Já o mercado voluntário está baseado em Reduções Voluntárias de Emissões (VERs em inglês), em que qualquer agente governamental, do setor privado ou da sociedade civil pode gerar ou comprar créditos de carbono voluntários. Esses créditos, também são auditados por uma entidade independente, mas, por enquanto, não estão sujeitos aos registros na NDC e, por isso, não valem como meta de redução para os países que fazem parte do Acordo de Paris.
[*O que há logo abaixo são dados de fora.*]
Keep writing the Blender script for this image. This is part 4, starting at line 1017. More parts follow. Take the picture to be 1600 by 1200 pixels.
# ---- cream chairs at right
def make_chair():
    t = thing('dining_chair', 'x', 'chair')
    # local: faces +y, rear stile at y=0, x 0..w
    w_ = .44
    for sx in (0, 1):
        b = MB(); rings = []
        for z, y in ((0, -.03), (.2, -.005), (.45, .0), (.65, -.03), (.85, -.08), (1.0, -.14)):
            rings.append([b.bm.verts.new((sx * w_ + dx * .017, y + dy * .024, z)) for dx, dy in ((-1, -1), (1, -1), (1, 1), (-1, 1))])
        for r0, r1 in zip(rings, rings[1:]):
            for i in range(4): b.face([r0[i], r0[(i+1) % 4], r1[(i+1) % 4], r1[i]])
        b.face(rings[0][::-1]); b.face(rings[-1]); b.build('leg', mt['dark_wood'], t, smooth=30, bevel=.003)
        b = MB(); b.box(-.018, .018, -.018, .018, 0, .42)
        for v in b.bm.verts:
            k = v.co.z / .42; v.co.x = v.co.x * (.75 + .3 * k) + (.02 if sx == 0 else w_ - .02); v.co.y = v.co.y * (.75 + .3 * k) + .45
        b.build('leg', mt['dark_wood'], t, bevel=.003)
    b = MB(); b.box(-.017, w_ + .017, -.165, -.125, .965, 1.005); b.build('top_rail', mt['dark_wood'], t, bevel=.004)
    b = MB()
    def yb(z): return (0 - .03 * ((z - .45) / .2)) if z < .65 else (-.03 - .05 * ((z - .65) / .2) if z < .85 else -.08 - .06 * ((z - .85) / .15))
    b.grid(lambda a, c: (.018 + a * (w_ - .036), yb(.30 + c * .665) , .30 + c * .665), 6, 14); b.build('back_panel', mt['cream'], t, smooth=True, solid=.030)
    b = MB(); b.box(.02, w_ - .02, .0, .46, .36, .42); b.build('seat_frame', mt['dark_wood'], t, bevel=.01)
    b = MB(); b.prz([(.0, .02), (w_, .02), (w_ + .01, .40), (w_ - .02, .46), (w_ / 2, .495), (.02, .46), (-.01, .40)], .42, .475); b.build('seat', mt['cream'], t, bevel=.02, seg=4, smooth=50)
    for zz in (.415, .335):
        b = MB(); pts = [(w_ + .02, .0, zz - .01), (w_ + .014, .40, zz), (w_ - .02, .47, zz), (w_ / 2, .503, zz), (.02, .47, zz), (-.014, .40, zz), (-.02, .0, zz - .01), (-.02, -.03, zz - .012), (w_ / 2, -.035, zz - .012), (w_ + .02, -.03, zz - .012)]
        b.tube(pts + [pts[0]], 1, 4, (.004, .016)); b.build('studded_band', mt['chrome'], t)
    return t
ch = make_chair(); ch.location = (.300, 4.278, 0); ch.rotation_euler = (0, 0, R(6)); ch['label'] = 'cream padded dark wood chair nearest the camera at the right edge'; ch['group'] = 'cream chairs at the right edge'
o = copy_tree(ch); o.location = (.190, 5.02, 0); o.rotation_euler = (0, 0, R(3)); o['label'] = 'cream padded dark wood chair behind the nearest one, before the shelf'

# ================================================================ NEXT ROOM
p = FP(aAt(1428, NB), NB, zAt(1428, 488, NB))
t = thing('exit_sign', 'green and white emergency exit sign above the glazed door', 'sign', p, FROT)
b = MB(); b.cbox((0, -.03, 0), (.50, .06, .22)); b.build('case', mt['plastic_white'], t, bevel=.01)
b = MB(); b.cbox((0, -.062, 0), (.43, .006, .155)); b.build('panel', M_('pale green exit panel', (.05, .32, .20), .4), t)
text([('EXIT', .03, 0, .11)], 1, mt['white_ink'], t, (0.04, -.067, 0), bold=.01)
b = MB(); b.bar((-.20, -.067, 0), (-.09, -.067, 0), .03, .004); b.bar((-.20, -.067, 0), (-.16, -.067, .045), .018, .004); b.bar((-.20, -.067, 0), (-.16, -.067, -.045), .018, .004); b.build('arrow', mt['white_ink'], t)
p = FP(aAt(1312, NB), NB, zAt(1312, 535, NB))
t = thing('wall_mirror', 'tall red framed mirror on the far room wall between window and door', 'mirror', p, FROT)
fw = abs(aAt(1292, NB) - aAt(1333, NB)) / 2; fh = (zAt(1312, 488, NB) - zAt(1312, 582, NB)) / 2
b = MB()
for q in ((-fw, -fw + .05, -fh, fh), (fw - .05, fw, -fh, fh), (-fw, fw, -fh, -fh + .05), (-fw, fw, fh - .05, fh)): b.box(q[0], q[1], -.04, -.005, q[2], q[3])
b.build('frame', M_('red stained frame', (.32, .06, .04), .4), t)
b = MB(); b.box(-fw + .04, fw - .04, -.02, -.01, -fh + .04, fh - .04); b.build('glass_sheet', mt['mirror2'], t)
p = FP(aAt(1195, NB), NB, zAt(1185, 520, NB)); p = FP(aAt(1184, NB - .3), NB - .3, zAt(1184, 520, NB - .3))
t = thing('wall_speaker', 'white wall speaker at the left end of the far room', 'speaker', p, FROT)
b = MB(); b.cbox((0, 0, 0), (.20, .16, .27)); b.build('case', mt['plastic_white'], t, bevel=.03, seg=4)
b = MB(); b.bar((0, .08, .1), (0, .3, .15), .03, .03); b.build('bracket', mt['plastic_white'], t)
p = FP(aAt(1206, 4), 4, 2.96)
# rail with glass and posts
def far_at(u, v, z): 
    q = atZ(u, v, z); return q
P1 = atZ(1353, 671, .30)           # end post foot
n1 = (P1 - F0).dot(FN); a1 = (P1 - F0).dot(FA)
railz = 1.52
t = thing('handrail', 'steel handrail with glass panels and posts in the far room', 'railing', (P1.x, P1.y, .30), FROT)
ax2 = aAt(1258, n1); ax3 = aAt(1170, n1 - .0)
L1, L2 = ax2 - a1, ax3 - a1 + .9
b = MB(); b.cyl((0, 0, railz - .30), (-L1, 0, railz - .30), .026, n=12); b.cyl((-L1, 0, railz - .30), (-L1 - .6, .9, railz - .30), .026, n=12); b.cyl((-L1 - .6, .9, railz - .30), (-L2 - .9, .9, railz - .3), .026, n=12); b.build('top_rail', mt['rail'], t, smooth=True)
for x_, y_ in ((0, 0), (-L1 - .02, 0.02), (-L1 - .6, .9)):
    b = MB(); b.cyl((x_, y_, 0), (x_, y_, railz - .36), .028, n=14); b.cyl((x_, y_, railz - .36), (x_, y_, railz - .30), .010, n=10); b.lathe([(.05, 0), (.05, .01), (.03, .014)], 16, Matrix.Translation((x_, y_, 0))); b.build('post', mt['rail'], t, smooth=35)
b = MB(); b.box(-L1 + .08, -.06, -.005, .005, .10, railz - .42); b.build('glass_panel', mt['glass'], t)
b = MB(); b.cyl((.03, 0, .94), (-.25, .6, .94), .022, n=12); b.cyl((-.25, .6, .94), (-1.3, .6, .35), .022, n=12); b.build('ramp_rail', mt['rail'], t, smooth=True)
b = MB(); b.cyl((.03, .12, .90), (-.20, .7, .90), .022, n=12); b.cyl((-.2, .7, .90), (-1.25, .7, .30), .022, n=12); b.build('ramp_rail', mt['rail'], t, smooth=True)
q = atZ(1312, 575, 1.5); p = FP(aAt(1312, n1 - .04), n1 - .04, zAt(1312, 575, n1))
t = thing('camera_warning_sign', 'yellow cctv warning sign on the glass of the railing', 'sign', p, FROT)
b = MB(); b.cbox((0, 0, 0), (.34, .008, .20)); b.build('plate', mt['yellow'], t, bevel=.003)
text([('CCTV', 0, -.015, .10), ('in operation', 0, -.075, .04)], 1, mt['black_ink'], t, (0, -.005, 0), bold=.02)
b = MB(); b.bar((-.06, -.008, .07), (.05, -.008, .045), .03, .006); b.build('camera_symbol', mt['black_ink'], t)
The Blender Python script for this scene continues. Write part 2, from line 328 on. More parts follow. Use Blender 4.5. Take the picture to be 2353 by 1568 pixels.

Os preços do mercado de carbono voluntário são mais altos quando comparados ao regulado, dependendo da quantidade de oferta e percepção de “integridade” do carbono que está sendo negociado. Esses créditos podem vir de diferentes tipos de projetos que evitem ou reduzam as emissões de gases do efeito estufa, e, para garantir a integridade, devem ser todos certificados. A certificação envolve uma metodologia complexa e que tem sido revisada constantemente. A Verra é a plataforma de registro global, que garante que os créditos correspondem a menos carbono na atmosfera. Ela criou o Voluntary Carbon Standards (VCS), que é tido como uma referência, e o Gold Standard, considerado o de mais alto padrão.

Existem muitos detalhes neste processo de negociação sobre o mercado de carbono em especial para se evitar a dupla contagem entre as possibilidades geradas com a comercialização no mercado voluntário e no regulado. Apesar dos avanços alcançados até aqui, esta sem dúvida será uma das grandes decisões da COP26. Isso porque os créditos de carbono, a espinha dorsal dos mercados de carbono, podem, se combinados com outras estratégias, mitigar significativamente o impacto das emissões de gases de efeito estufa e fornecer importantes cobenefícios sociais, econômicos e de conservação.